I also don’t buy Ken’s first argument: “First, he attacked a book that the other side says is holy. Right there he has disqualified himself from the debate in the eyes of the other side. You can’t win a debate if you leave the building; they take that as surrender.”

In the incident that spurred this debate offer, it was, in fact, the small group of Christian journalism students who quite literally left the building–leaving Dan to talk unimpeded to the vastly greater numbers who stayed in their seats.

Brian Brown and a rump of true believers may in their hearts believe that Dan has “left the building” the moment he criticizes even a single syllable of the Bible or how people choose to interpret it, and they are free to talk that way among themselves within their small groups.

But John Templeton doesn’t throw tons of money toward NOM (and thus Brian Brown’s paycheck) to talk just to the intellectually incestuous group of those who are already convinced beyond any possibility of changing their mind. He wants to influence the conversation in the culture.

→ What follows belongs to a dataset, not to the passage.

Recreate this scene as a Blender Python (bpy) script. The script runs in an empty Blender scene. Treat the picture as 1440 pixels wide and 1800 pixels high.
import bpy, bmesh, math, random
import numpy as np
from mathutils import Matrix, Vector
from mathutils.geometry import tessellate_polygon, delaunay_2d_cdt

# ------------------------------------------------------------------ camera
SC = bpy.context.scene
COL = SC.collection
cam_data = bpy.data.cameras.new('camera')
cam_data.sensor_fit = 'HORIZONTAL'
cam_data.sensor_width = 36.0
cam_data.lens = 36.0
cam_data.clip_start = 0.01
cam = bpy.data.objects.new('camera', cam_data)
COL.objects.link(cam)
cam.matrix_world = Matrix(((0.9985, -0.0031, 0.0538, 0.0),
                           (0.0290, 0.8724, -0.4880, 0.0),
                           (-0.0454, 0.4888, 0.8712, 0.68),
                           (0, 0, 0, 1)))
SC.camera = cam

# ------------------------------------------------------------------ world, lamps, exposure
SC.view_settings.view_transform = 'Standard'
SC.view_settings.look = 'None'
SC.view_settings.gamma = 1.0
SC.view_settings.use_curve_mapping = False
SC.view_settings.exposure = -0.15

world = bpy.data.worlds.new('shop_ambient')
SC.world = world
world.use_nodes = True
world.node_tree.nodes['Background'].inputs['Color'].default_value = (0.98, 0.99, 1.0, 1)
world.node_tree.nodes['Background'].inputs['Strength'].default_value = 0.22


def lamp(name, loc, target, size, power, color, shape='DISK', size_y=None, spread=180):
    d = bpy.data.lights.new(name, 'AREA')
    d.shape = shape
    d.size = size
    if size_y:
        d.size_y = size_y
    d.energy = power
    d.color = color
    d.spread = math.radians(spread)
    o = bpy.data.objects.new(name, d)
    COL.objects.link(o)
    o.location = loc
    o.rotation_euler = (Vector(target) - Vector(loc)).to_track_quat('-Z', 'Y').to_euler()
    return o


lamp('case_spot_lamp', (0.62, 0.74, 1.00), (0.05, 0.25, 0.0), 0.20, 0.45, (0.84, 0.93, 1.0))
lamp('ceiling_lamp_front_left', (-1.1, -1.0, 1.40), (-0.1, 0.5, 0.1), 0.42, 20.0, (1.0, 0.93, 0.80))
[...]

Holy or not, The Bible is a book full of words and ideas. Those can be criticized–in the very way Dan does. To most people–and especially to those that NOM and its supporters want to influence–both internal contradictions within the text and contradictions in how people choose to interpret the text (e.g., ignoring pretty much all of Leviticus except the prohibitions against homosexuality) are perfectly legitimate topics of discussion. They are right there in that room with Dan–just like all the many young journalists who STAYED to hear the rest of Dan’s speech.

The point of the Dan’s words at the journalism conference (or of his upcoming debate with Brian Brown) is not to convince what you call “the other side”–I suspect even Jesus himself couldn’t change Brian Brown’s stance on same-sex marriage–but to convince all of the other people listening in on the debate.